The collection of incomplete investigative files was formed as a result of the everyday work of the KGB of the Estonian SSR. It contains the investigative files of people arrested for political reasons, starting with former Estonian state officials, police officers and military commanders, as well as dissident groups. The collection also includes the files of many cultural figures and intellectuals who were accused of bourgeois nationalism and anti-Soviet tendencies. As such, it is an invaluable source of material for research into cultural opposition.
The collection of incomplete investigative files began to form as a separate collection in 1954, when the Department of Security Investigation of the KGB of the Estonian SSR was created. After a verdict was announced in political trials, the case file was registered by the Estonian KGB, and indexed in the catalogue of the Estonian KGB. Even when a person returned from a place of incarceration, his or her file with the KGB remained open until he or she was rehabilitated, granted an amnesty, or died.
The collection of incomplete investigative files (ERAF.129SM) forms an interconnected archival system with another collection described here, the completed investigative files (ERAF.130SM).
The collection contains mainly files from the 1940s and 1950s, and to a lesser extent files from the 1960s to the 1980s. The latest addition to the collection was made in 1991.
The collection was taken over from the State Security Archive in Tallinn in the autumn of 1991, and has maintained its original structure. This means that investigative files are ordered alphabetically. No reorganisation based on subjects has been made. As a result, some prior knowledge, in particular the names of people of interest, is needed when working with the material in this collection.

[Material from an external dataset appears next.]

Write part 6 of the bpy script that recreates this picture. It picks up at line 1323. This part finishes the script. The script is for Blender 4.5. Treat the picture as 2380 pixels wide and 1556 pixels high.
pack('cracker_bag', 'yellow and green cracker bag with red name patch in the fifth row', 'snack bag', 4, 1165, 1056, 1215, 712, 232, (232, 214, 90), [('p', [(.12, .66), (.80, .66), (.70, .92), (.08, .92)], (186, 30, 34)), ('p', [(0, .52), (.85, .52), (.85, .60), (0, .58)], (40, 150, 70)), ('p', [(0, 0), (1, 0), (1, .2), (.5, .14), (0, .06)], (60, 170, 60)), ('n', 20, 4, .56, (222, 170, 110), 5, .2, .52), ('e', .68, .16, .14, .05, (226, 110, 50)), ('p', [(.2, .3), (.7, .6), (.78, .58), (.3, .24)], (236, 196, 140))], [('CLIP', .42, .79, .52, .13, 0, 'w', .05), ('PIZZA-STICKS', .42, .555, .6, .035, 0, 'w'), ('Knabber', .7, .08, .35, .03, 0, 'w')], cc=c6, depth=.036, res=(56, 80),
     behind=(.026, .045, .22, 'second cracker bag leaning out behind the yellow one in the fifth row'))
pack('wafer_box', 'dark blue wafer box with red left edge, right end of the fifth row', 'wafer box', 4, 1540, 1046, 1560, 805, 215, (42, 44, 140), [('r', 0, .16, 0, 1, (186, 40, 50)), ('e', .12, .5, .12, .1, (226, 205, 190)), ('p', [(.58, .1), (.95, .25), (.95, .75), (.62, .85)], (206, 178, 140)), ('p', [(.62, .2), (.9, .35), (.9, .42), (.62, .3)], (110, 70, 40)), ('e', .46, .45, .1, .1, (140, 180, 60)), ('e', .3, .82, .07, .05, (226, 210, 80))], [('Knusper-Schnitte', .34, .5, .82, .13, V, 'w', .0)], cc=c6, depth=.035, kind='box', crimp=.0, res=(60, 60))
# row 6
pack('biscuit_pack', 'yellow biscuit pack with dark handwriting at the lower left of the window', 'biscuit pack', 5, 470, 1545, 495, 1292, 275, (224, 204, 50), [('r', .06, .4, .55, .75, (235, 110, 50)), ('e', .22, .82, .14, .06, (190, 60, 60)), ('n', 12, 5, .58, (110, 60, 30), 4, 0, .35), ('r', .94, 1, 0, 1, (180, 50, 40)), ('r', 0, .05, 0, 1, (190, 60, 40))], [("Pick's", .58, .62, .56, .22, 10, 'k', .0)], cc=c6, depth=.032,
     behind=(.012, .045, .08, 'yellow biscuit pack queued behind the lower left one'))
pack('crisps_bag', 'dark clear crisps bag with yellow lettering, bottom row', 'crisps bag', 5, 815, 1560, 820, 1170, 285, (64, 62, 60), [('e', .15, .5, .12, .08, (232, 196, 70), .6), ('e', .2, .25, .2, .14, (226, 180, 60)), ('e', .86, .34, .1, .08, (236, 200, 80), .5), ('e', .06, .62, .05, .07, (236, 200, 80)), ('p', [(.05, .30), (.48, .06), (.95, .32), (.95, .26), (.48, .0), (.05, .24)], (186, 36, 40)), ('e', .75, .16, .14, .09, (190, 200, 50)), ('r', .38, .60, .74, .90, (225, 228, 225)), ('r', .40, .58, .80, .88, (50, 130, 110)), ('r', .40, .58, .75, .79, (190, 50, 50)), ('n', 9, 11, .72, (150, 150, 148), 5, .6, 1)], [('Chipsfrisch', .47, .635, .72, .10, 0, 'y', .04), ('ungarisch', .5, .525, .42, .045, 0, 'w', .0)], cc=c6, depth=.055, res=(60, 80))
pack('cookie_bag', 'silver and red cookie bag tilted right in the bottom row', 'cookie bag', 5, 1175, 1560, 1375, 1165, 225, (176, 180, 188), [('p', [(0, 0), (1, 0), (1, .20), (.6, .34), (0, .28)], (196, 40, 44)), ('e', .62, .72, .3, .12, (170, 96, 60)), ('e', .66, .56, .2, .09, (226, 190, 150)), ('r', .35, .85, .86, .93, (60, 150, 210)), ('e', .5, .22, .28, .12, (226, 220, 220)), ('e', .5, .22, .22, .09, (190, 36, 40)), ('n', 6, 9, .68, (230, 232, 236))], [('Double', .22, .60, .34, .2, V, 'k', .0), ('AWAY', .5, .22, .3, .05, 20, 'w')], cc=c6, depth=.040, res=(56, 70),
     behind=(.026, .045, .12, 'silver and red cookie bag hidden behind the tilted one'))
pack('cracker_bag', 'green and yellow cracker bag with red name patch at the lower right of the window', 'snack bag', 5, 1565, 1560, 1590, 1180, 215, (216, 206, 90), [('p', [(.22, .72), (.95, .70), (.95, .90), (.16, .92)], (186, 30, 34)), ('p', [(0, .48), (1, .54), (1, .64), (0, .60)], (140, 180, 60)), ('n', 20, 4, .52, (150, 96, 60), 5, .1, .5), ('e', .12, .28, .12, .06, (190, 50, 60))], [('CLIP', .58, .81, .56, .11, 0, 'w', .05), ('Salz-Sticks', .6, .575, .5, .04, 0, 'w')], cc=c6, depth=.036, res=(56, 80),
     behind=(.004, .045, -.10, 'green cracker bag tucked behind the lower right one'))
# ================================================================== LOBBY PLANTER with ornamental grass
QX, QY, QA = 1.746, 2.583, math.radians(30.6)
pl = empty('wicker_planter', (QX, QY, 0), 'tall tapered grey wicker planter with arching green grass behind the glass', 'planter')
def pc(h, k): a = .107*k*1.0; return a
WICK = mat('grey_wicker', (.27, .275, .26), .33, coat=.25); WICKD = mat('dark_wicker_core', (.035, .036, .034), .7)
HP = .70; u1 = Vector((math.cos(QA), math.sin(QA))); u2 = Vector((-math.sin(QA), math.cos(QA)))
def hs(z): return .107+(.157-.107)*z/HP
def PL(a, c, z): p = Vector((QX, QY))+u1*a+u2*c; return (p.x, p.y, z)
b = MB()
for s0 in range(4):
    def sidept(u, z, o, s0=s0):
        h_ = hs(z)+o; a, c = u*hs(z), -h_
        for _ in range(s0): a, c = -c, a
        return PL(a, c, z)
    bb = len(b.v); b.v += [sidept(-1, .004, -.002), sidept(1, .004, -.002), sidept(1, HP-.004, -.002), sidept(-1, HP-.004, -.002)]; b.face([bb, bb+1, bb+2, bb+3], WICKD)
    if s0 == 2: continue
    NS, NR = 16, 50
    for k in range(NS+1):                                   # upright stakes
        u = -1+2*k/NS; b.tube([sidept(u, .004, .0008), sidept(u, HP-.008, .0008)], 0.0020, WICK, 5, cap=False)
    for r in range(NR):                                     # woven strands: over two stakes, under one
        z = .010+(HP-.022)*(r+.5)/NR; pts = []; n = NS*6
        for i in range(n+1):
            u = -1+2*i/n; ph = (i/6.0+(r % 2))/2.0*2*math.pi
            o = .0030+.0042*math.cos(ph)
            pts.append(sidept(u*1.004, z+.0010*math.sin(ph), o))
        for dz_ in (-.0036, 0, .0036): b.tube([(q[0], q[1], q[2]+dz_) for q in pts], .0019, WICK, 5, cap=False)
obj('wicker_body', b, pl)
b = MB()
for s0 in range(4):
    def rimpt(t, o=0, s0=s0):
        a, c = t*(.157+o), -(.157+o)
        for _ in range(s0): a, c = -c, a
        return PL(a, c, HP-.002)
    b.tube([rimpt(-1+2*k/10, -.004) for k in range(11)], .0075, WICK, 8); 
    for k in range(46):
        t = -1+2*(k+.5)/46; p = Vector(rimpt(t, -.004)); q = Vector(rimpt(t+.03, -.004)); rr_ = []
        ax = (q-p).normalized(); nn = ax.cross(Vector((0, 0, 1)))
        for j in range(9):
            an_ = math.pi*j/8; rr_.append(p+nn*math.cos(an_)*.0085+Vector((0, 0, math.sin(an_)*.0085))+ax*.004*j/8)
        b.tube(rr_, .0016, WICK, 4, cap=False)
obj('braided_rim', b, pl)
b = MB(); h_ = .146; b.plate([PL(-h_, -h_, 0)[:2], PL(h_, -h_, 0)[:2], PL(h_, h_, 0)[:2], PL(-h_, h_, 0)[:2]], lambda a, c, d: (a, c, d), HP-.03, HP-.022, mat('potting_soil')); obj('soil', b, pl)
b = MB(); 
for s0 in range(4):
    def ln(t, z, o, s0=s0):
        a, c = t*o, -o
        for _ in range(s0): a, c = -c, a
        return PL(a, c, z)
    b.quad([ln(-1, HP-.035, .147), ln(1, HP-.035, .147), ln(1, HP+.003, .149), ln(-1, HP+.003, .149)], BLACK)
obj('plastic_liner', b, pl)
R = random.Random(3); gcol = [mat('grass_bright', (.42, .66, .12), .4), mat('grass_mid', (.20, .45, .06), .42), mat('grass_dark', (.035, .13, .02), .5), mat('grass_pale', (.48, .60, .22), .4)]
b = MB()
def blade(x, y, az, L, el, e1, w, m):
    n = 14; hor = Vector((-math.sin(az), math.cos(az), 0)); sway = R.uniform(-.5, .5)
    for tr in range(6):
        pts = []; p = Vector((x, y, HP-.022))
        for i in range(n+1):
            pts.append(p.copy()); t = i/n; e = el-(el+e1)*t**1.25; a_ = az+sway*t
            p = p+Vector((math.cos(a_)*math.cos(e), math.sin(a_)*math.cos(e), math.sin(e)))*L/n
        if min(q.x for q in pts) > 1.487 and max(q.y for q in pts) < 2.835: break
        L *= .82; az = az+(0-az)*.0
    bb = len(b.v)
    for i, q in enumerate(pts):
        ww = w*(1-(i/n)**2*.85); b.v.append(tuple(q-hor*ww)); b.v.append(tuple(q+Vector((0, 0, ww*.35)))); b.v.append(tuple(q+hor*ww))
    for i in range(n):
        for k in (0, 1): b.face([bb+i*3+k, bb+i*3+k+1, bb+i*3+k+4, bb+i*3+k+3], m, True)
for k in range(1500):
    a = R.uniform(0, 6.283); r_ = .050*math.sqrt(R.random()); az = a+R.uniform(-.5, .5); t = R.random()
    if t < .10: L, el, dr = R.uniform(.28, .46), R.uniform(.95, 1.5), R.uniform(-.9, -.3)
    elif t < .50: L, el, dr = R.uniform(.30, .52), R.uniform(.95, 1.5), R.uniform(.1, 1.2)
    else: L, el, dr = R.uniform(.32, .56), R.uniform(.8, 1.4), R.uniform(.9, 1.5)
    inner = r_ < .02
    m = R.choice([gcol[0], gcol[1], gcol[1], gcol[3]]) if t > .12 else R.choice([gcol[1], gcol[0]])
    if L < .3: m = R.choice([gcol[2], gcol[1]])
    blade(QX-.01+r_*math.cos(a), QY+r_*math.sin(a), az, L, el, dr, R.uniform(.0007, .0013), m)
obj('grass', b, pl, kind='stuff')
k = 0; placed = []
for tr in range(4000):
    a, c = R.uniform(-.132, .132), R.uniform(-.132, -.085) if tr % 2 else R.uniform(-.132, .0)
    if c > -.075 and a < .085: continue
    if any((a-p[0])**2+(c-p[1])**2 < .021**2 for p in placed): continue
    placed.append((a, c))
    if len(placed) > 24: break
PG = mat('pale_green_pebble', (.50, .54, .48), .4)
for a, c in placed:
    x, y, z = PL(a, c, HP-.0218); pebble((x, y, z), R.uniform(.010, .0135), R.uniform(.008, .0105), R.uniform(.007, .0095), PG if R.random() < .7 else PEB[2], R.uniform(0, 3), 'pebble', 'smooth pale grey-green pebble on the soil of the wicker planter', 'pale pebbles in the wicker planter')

During the takeover of archival material from the KGB archive, part of this collection temporarily ended up in Ulyanovsk, Russia, but it was brought back to Tallinn, half a tonne of archival materials in total, in December 1991. By government decision, the collection was given to the Estonian Police Board instead of the Estonian National Archival Board, which led to objections by archivists. The collection was incorporated into the National Archives (formerly the Party Archives) in the spring of 1993. The card index did not follow until 2000.
A large part of the collection is digitised and available for registered users in the Saaga database for digitised archival sources of the National Archives of Estonia, but only in the intranet of the National Archives. Part of the collection is also digitised by the Hoover Institution.